As his fortune has climbed and his investments have stretched overseas, Mr. Wang has emerged as an outspoken advocate for his homeland. In interviews and speeches, he tends to present himself as the pragmatic face of big business in China, delivering a soothing message of opportunity to foreign audiences anxious about the country’s rise.
“Wang Jianlin is a perfect instrument for that from the party’s point of view,” said Joseph Nye, the Harvard professor who coined the term “soft power” and was the panelist scolded by Mr. Wang at Davos.
Mr. Wang is effective in part because he is no longer simply a Chinese real estate developer. As Beijing sought to cool its property sector in recent years, he diversified by shifting investments abroad and into the culture and entertainment sector, including his network of movie theaters, which became the world’s largest in 2012 with the purchase of AMC’s 4,000-plus screens in the United States.
The strategy coincided with a policy push by the Chinese leadership to expand the nation’s cultural influence both overseas and at home, where younger generations have increasingly turned to Western music, television and films.
A communiqué issued by the party’s Central Committee in October 2011 cited an “urgency for China to strengthen its cultural soft power and global cultural influence.”
“After this document, Wanda started to put a lot of effort into developing the cultural industry,” said Zhang Lihua, a scholar at the Tsinghua-Carnegie Center for Global Policy in Beijing.
Investors connected to senior party leaders were able to get in early on Wanda’s move. In December 2010, the investment firm of Mr. Jia’s son-in-law acquired a $9 million stake in Wanda’s cinema subsidiary, records show. As of Monday, the stake was worth $131 million.
The records also show another early investment that same month by an investment fund run by New Horizon, a private equity firm co-founded by Mr. Wen’s son, Winston Wen. On Monday, that stake was valued at $526 million.
The Central Committee’s decision resulted in new policies that benefited real estate companies such as Wanda.
Local governments, for example, were told to prioritize the sale of land-use rights to companies that built projects that promote Chinese culture. And state-owned banks were told to offer loans for cultural undertakings at home and abroad. The state export-import bank agreed to help finance Wanda’s overseas investments, backing its acquisition of AMC.
In addition to investing in the movie industry, Wanda has opened a series of amusement parks that promote Chinese culture, including one that features a building in the shape of a Chinese teapot. Mr. Wang says it will compete with a Disneyland under construction in Shanghai.

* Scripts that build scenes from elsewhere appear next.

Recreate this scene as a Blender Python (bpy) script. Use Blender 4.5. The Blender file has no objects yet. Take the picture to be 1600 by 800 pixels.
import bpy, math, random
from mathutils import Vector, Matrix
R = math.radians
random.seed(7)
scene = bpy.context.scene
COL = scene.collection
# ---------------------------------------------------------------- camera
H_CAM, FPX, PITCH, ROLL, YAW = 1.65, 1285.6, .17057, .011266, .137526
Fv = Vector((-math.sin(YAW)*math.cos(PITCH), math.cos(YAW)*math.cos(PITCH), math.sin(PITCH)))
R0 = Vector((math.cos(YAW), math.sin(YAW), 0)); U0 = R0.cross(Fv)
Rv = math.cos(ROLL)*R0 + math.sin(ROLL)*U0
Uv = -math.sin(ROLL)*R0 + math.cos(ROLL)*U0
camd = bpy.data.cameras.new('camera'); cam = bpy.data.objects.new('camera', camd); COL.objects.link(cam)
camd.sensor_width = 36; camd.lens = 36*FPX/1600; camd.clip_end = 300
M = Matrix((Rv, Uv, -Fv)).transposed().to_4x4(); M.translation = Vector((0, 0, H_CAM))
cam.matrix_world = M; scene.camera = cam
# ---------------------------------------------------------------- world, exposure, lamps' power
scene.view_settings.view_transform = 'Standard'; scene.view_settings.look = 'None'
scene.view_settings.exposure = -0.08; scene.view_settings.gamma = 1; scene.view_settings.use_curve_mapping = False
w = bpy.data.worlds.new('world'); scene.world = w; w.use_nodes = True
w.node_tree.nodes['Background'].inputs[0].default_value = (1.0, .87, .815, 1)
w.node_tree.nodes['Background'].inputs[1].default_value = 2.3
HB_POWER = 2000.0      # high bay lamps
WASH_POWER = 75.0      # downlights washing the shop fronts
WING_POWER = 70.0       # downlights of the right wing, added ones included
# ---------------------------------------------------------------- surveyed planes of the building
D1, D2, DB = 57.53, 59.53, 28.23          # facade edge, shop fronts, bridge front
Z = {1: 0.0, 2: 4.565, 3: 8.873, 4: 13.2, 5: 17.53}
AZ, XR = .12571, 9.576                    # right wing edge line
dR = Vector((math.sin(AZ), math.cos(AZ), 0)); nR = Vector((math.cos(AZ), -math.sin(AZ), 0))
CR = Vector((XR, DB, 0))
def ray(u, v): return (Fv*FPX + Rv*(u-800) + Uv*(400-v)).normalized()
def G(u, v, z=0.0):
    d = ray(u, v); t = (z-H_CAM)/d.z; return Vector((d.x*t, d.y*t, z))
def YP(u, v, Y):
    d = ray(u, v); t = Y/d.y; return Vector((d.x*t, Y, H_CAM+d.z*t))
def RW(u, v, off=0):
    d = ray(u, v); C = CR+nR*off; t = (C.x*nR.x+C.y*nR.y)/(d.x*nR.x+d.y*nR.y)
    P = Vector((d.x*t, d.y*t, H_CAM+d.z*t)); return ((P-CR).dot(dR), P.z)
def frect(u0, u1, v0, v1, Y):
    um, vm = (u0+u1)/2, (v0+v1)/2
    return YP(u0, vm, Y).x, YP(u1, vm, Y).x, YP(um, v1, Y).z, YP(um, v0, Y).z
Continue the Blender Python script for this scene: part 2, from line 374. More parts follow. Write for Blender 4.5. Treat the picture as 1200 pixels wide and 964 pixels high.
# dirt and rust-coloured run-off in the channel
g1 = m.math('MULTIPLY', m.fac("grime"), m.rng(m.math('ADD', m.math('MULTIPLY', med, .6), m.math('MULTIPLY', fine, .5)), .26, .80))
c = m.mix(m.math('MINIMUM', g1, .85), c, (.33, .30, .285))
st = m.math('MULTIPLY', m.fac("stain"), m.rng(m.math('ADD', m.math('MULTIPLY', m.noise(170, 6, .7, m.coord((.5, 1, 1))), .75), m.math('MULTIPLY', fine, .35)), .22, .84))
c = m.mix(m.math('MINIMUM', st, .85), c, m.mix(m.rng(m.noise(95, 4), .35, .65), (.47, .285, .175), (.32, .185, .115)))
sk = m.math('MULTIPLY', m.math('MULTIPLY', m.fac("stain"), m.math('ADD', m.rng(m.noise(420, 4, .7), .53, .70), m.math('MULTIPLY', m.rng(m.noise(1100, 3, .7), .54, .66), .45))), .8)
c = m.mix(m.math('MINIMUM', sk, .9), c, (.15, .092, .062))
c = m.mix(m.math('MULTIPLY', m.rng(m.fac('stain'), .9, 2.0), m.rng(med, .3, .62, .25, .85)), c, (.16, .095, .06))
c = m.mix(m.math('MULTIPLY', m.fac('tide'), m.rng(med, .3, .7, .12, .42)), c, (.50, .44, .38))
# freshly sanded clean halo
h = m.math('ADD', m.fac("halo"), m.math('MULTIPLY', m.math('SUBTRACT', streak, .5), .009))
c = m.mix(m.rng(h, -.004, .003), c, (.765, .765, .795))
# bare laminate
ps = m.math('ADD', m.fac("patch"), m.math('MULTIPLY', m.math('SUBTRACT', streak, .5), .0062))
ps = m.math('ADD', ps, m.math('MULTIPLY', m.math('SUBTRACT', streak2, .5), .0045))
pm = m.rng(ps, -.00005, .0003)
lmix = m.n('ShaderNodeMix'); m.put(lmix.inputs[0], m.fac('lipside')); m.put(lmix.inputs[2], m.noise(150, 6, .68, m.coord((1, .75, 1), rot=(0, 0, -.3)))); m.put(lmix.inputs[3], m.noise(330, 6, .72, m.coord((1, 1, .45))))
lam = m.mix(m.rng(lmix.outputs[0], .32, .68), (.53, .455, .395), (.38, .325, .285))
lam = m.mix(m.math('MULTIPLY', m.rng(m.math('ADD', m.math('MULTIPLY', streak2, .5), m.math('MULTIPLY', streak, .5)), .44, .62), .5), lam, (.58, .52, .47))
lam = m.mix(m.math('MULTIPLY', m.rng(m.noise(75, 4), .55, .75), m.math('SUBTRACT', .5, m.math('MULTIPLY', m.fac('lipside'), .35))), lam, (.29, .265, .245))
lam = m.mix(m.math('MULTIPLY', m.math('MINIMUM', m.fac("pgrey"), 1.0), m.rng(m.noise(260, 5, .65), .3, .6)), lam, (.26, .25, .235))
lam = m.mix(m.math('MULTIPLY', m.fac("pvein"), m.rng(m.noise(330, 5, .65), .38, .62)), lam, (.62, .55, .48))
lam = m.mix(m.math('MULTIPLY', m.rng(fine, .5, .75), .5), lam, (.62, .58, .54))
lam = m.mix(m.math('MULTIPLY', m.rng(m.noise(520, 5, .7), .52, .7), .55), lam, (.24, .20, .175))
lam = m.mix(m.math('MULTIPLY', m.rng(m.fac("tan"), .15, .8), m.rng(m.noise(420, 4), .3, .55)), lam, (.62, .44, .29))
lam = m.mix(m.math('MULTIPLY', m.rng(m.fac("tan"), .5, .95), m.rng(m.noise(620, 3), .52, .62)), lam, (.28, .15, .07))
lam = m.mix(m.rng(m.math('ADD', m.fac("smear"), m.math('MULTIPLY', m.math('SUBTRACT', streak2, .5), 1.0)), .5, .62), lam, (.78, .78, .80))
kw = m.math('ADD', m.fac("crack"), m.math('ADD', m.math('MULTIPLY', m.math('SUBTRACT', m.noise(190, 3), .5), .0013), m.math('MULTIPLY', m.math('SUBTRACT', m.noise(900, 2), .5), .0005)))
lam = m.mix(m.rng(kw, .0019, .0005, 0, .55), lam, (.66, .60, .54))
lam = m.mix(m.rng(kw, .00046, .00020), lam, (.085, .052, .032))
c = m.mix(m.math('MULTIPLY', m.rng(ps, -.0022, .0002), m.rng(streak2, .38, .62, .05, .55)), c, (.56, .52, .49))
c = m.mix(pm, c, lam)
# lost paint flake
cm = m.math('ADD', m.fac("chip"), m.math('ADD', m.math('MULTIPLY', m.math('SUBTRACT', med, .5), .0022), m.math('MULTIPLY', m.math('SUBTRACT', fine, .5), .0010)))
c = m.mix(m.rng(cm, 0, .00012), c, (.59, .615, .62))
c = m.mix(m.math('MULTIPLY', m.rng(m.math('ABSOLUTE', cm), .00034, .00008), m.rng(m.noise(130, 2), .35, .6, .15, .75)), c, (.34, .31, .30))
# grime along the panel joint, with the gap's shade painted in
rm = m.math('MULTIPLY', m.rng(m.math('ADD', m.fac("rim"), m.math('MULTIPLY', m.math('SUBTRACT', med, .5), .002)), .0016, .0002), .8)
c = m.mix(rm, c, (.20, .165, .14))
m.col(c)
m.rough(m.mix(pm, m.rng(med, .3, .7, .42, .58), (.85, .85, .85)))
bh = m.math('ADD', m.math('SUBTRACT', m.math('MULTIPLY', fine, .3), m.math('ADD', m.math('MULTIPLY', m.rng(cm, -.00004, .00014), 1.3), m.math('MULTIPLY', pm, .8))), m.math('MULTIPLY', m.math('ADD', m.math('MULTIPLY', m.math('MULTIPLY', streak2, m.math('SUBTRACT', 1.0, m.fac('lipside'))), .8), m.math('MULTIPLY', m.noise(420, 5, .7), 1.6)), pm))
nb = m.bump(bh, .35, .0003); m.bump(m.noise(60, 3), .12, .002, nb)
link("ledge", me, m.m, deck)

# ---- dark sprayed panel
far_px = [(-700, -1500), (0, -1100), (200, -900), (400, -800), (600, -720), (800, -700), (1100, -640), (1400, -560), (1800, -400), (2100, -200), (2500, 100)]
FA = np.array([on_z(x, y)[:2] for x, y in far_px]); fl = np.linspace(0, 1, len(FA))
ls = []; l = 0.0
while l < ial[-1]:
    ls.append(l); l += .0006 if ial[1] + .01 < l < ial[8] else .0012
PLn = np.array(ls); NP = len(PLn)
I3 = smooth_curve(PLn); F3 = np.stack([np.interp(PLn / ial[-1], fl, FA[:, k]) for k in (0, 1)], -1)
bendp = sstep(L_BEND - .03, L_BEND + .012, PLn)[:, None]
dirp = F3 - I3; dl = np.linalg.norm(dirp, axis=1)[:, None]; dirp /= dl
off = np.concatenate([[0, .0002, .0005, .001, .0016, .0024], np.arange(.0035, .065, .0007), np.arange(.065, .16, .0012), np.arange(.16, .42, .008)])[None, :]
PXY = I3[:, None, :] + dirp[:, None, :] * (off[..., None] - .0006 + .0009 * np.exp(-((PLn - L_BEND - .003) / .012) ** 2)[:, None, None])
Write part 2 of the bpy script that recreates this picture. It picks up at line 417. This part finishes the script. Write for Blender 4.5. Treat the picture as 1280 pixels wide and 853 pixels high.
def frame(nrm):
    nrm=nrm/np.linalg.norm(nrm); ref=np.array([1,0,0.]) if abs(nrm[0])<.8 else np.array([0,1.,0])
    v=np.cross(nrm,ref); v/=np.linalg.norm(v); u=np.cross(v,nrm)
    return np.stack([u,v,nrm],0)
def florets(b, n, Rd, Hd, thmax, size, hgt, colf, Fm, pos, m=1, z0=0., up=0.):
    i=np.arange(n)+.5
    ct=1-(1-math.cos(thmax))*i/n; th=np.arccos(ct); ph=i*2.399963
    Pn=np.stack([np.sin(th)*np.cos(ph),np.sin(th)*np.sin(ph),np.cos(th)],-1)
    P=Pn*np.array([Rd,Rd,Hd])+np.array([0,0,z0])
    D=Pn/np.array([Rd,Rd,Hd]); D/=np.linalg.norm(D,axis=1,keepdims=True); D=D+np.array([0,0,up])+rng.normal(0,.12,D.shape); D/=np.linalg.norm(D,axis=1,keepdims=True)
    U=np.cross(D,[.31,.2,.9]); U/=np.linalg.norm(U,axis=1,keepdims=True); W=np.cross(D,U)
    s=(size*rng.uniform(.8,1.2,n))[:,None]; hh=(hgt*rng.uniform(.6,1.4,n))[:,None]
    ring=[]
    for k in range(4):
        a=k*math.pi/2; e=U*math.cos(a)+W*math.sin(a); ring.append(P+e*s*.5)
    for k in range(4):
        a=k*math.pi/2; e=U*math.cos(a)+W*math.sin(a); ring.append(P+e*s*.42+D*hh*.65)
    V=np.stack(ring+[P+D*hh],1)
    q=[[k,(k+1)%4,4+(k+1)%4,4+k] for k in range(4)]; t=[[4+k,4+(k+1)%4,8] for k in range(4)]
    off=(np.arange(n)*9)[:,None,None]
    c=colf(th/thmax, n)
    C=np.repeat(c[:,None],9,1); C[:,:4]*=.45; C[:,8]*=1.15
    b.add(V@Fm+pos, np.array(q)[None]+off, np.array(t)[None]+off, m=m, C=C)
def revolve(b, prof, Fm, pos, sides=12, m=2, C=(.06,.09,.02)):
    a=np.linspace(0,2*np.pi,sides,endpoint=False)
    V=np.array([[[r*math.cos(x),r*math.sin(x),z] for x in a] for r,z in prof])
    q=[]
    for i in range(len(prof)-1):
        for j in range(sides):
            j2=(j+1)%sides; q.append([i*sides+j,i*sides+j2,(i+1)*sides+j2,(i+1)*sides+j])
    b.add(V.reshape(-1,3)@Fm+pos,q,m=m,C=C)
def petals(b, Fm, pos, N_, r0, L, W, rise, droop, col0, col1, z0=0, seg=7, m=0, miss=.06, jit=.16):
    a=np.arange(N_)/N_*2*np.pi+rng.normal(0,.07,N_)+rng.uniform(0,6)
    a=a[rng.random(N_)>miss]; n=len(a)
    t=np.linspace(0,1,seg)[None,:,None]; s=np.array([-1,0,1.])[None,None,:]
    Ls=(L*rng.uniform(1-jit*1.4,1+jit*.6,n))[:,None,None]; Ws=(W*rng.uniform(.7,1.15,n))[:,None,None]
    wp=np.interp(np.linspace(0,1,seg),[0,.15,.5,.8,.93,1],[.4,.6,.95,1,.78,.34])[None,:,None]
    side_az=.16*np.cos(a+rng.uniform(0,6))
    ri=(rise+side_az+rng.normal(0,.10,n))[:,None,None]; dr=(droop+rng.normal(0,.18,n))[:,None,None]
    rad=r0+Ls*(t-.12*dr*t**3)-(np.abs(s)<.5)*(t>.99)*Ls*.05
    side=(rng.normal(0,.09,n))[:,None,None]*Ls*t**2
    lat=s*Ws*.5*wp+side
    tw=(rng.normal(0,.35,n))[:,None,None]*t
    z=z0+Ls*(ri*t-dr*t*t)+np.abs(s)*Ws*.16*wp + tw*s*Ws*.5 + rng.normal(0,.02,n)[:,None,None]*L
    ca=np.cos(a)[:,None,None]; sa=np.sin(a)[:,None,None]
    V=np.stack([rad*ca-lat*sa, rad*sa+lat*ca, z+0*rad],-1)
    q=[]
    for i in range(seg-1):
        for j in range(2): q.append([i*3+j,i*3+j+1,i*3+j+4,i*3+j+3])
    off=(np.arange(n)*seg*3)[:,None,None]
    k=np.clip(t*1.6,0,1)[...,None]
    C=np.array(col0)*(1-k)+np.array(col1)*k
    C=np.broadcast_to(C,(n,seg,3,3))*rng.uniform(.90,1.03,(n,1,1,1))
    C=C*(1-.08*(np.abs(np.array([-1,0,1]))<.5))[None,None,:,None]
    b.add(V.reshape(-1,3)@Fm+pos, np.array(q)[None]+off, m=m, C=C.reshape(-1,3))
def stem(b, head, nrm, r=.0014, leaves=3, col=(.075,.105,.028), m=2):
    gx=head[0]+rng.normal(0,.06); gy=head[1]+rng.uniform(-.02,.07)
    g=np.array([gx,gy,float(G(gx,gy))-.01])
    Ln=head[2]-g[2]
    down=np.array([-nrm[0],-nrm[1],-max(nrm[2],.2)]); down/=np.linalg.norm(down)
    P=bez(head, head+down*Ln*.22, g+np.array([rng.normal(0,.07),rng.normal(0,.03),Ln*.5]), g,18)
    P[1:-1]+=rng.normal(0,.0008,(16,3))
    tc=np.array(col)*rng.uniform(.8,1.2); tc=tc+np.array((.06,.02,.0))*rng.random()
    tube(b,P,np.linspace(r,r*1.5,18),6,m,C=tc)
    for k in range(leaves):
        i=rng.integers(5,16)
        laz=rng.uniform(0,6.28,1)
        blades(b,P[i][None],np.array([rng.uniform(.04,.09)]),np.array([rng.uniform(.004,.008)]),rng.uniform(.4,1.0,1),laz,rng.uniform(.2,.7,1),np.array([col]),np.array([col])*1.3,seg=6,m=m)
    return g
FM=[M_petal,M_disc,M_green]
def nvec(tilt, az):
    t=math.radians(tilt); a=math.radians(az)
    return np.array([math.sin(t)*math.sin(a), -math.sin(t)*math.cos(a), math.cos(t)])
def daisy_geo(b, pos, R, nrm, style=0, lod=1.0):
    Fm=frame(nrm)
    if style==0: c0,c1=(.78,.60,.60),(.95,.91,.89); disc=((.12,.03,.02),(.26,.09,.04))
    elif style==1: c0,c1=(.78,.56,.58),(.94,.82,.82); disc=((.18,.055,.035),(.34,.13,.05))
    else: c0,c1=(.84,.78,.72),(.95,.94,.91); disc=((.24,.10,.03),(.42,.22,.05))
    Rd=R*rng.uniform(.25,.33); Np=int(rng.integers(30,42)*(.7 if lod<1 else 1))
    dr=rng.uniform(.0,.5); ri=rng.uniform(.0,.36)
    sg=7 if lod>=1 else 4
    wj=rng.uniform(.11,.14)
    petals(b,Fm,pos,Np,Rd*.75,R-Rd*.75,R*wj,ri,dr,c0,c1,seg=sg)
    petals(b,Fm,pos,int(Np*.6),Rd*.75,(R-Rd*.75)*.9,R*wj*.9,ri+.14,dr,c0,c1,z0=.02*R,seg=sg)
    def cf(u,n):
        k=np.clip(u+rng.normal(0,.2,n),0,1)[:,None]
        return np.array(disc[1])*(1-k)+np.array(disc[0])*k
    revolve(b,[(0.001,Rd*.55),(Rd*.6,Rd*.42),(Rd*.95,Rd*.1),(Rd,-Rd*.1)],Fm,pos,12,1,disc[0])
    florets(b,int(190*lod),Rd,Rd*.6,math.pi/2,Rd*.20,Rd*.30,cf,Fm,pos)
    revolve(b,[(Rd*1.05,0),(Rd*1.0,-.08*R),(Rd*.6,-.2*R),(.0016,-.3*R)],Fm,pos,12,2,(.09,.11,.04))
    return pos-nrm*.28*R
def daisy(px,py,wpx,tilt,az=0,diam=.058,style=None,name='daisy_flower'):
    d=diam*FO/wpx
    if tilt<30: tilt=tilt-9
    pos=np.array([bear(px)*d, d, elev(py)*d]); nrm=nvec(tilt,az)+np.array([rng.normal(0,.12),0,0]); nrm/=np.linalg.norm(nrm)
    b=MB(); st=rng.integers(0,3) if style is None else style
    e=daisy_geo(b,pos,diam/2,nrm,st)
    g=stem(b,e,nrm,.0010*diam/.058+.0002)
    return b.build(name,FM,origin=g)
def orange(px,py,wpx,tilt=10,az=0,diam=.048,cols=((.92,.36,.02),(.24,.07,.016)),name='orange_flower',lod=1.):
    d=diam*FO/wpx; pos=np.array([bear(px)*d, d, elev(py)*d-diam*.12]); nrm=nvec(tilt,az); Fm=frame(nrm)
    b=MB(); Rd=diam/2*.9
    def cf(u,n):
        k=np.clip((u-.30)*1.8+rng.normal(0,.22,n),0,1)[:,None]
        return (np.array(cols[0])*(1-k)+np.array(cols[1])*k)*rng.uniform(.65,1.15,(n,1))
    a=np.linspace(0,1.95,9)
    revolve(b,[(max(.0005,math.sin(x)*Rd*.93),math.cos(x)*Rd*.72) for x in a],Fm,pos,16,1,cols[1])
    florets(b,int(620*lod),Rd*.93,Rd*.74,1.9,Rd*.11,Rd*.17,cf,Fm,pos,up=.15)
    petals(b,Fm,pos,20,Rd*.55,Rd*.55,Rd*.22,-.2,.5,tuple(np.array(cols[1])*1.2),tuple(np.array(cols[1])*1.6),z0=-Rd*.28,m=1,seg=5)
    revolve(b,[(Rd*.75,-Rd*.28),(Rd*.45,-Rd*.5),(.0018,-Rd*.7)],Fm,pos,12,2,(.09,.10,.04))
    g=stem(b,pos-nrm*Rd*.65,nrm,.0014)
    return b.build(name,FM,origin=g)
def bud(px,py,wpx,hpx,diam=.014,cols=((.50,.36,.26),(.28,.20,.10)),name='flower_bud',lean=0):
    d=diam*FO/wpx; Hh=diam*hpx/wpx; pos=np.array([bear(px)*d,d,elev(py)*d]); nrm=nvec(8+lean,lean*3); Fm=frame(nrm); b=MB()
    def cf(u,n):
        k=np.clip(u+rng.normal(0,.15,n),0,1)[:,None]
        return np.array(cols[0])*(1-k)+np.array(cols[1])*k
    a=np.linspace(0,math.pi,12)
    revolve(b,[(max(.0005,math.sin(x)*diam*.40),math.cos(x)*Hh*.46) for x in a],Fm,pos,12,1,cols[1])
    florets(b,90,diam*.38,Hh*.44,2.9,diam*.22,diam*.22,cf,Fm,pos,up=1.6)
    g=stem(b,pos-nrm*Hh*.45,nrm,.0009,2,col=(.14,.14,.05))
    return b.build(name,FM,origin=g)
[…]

“No matter how good Disney is, it is still American culture,” he said after the groundbreaking ceremony last year. “We hope to use Chinese culture.”
Xu Han, a scholar at the University of Pennsylvania who has studied the company, said Wanda’s overseas expansion was driven in part by Beijing’s desire to see the nation’s premier companies build a presence abroad. But he said the firm was more interested in profit than in directly influencing public opinion about China.
“The central government’s objective is very clear,” he said. “To have a very successful Chinese company is good for China.”
When Mr. Wang bought AMC, he retained the American management team and emphasized that his company would not dictate what films were shown in American theaters.
But with China forecast to surpass North America in box office revenue by 2018, Hollywood is already focused on serving Chinese filmgoers and satisfying the censors who determine what foreign films can be shown in Chinese theaters.
Mr. Wang often notes that the Chinese market will be twice the size of the North American market by 2023.
Foreigners need to heed this new reality, he warned when he hosted Mr. DiCaprio and Ms. Kidman for the 2013 groundbreaking of his Qingdao studio.
“Those in the world film industry who realize this first and are among the first to cooperate with China,” he said, “will be the first to reap the benefits.”